Yo también con mis ideas he querido iluminar, alumbrar mi época, este país de sombras, pero no he podido.
Mariano José de Larra
En otro lunes de Carnaval como el de hoy, pero el 13 de febrero de 1837, Mariano José de Larra, uno de los autores románticos más importantes de nuestra literatura, se suicidaba a los veintiocho años. El mismo Larra, desolado, ya nos anunció su final al escribir que en cada uno de sus últimos artículos enterraba una esperanza o una ilusión.
Ese trágico final fue rememorado magistralmente por Juan Eduardo Zúñiga en Flores de plomo, como me comentó mi compañero y amigo Javier Járboles. Del final del capítulo
«Doblan las campanas de Santiago» tomo estas palabras que retratan la imagen de
un ser humano desesperanzado, decepcionado en lo personal, desengañado en el amor y desencantado
de la política y de su patria. El lunes de Carnaval, en un gélido Madrid atestado de máscaras, tras su entrevista con Mesonero Romanos, Larra acude a su casa para recibir a Dolores Armijo, que va a recoger sus cartas y a poner fin a su relación amorosa.

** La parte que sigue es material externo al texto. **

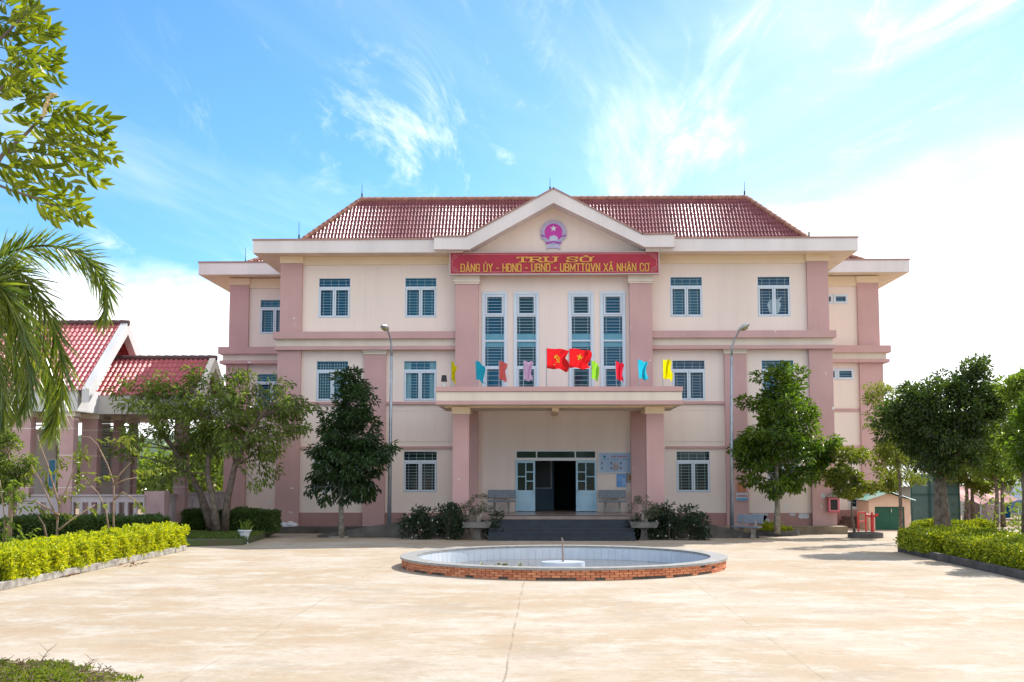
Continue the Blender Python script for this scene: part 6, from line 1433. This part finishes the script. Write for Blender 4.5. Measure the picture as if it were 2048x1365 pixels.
x9 = X(2022, 70, 1000); m = MB(); m.prism([(x9, .35), (x9+4, .35), (x9+4, 1.0), (x9, 1.0)], 'y', 69.2, 70.9); m.build('body', mat('van_blue', (.05, .16, .40), .35), vn, bevel=.05)
m = MB(); m.prism([(x9+.1, 1.001), (x9+4, 1.001), (x9+4, 1.95), (x9+.6, 1.95)], 'y', 69.25, 70.85); m.build('cabin', mat('van_white', (.6, .62, .66), .35), vn, bevel=.05)
MB().prism([(x9+.45, 1.1), (x9+3.8, 1.1), (x9+3.8, 1.7), (x9+.8, 1.7)], 'y', 69.22, 69.24).build('window', GLASSD, vn)
for wx in (.8, 3.2): MB().tube([(x9+wx, 69.15, .35), (x9+wx, 69.4, .35)], .35, 16).build('wheel', DARK, vn)
# treeline beyond
def treeline(name, label, x0, x1, y, h0, h1, ncl, per, L9):
    C = np.c_[rng.uniform(x0, x1, ncl), y+rng.uniform(-6, 6, ncl), rng.uniform(.15, 1, ncl)]
    hh = h0+(h1-h0)*(.5+.5*vnoise(C[:, 0]*.15, C[:, 1]*.02)); C[:, 2] *= hh
    ci = np.repeat(np.arange(ncl), per); n = len(ci); sub = unit(rng.normal(size=(n, 3)))*(rng.random((n, 1))**.5)*1.5; P9 = C[ci]+sub; P9[:, 2] = np.maximum(P9[:, 2], .1)
    D9 = unit(sub)+rng.normal(size=(n, 3))*.5
    return tag(leaves(name, P9, D9, L9, L9*.5, LF_SPREAD, None, rnd=np.clip(rng.random(n)*.5+rng.random(ncl)[ci]*.5, 0, 1)), label, 'trees', kind='stuff')
treeline('distant_trees', 'far green treeline beyond the sheds on the right', 28, 62, 112, 5.5, 8.5, 260, 60, .55)
treeline('garden_thicket', 'loose leafy thicket between the right hedge and the pink awning', 19.5, 25.5, 57, .8, 1.9, 26, 60, .22)
treeline('distant_trees', 'far green trees seen in the gap between pavilion and building', -46, -22, 96, 3, 6, 160, 60, .5)
treeline('roadside_trees', 'green trees across the road behind the viewer, mirrored in the ground floor windows', -60, 60, -45, 5, 8, 260, 50, .8)
print('objects', len(bpy.data.objects), 'polys', sum(len(m.polygons) for m in bpy.data.meshes))
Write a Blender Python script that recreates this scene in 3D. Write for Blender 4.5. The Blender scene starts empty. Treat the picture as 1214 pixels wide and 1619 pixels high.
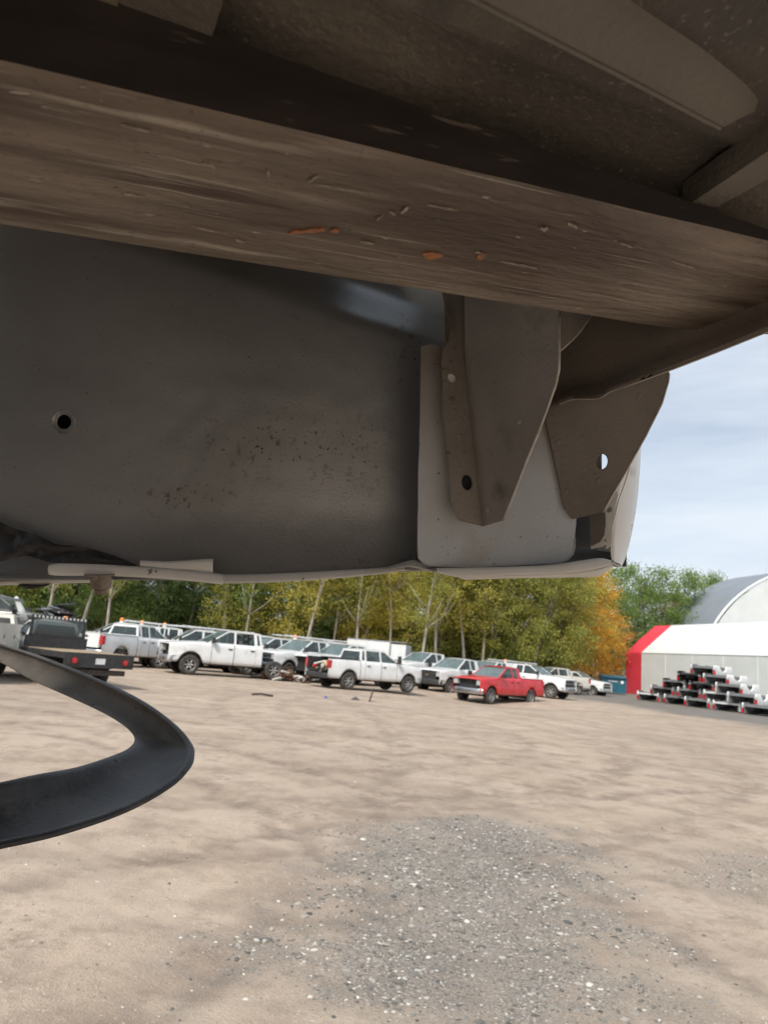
import bpy, bmesh, math, random
from mathutils import Vector, Matrix, noise
R = math.radians
random.seed(7)
scene = bpy.context.scene
col = scene.collection

# ---------------------------------------------------------------- camera, sky, sun, exposure
F = 1122.0                      # focal length in photo pixels (1214 x 1619)
PITCH, ROLL, EYE = R(11.5), R(5.0), 1.6
camd = bpy.data.cameras.new('camera'); cam = bpy.data.objects.new('camera', camd); col.objects.link(cam)
CM = Matrix.Translation((0, 0, EYE)) @ Matrix.Rotation(R(90) + PITCH, 4, 'X') @ Matrix.Rotation(ROLL, 4, 'Z')
cam.matrix_world = CM
camd.sensor_fit = 'AUTO'; camd.sensor_width = 36; camd.lens = F / 1619 * 36
camd.clip_start = 0.02; camd.clip_end = 3000
camd.dof.use_dof = True; camd.dof.focus_distance = 0.82; camd.dof.aperture_fstop = 12.5
scene.camera = cam

SUN_EL, SUN_AZ = R(46), R(205)   # azimuth clockwise from +Y (straight ahead)
world = bpy.data.worlds.new('World'); scene.world = world; world.use_nodes = True
nt = world.node_tree; nt.nodes.clear()
def N(nt, t, **k):
    n = nt.nodes.new(t)
    for a, b in k.items(): setattr(n, a, b)
    return n
sky = N(nt, 'ShaderNodeTexSky', sky_type='NISHITA', sun_disc=False, sun_elevation=SUN_EL, sun_rotation=SUN_AZ, air_density=1.0, dust_density=2.0, ozone_density=1.0)
tc = N(nt, 'ShaderNodeTexCoord'); mp = N(nt, 'ShaderNodeMapping'); mp.inputs['Scale'].default_value = (1.0, 1.0, 5.0)
no = N(nt, 'ShaderNodeTexNoise'); no.inputs['Scale'].default_value = 1.6; no.inputs['Detail'].default_value = 6; no.inputs['Roughness'].default_value = .55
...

Se pone de pie porque la entrevista ha terminado y debe regresar a su casa de la calle de Santa Clara para esperar la llegada de Dolores. Tendrá que despedirse brevemente del ilustre cronista, recogerá su capa y la chistera en el vestíbulo y bajará a tientas la escalera y saldrá al frío de las calles oscuras, cruzará ante la iglesia de San Luis, pasará a la calle de los Hermanos Preciados y, por el arco de Capellanes, a Celenque, donde encontrará un grupo disfrazado, hombres con ropa de mujer dando gritos atiplados y mujeres que ciñen sus abultados cuerpos con estrechos pantalones, y en la abertura de la boca de las caretas ponen el pitorro de la bota y, alzándola, beben mientras los moja el aguanieve que a ratos cae. Atravesará la ciudad donde nació, dejará atrás las envidias, la ignorancia, atravesará la historia reciente de la política española, de las elecciones de agosto en las que él fracasó como diputado, pasará delante de adustos conventos y cuarteles, cruzará por redacciones de periódicos venales, entre grupos de ociosos que soportan, junto a los escaparates de las tiendas, el agua helada que trae el viento; seguirá por la calle Mayor donde hombres embozados parecen vigilarle y donde unas mujeres le llamarán; él pensará que no sólo en este lunes de carnaval sino durante años, ha vivido rodeado de caretas, falsos rostros y falsas palabras, y él mismo, al escribir sus artículos de oculta intención, o cuando exaltaba sus amores en el drama Macías, quería cubrir toda su vida con una máscara mentirosa y así ha ido madurando en años y trabajos, ocultando su auténtico ser. Verá ante él a un farolero que va prendiendo las escasas farolas.
-Yo también con mis ideas he querido iluminar, alumbrar mi época, este país de sombras -se dirá- pero no he podido.
Al entrar en la plaza de Santiago tendrá enfrente la fachada del templo y se preguntará por quién doblan las campanas, por qué las oyó, tan lejos, cuando estaba en casa de don Ramón, qué auguraban: quizá que Dolores llegaría a visitarle con la careta de la muerte y tras marcharse, llevándose las cartas, nada restaría del amor y las promesas, y sólo pondría digno final a todo abrir el estuche de las pistolas y empuñar una, decidido, para llevarla a la sien derecha y apuntar a Fernando VII, a su padre, a Juan Bautista Alonso, al astuto Martínez de la Rosa, al ministro Calomarde, a Dolores Armijo, al pretendiente Don Carlos, al editor Delgado, a toda una amarga patria, y apretar el gatillo sin vacilar.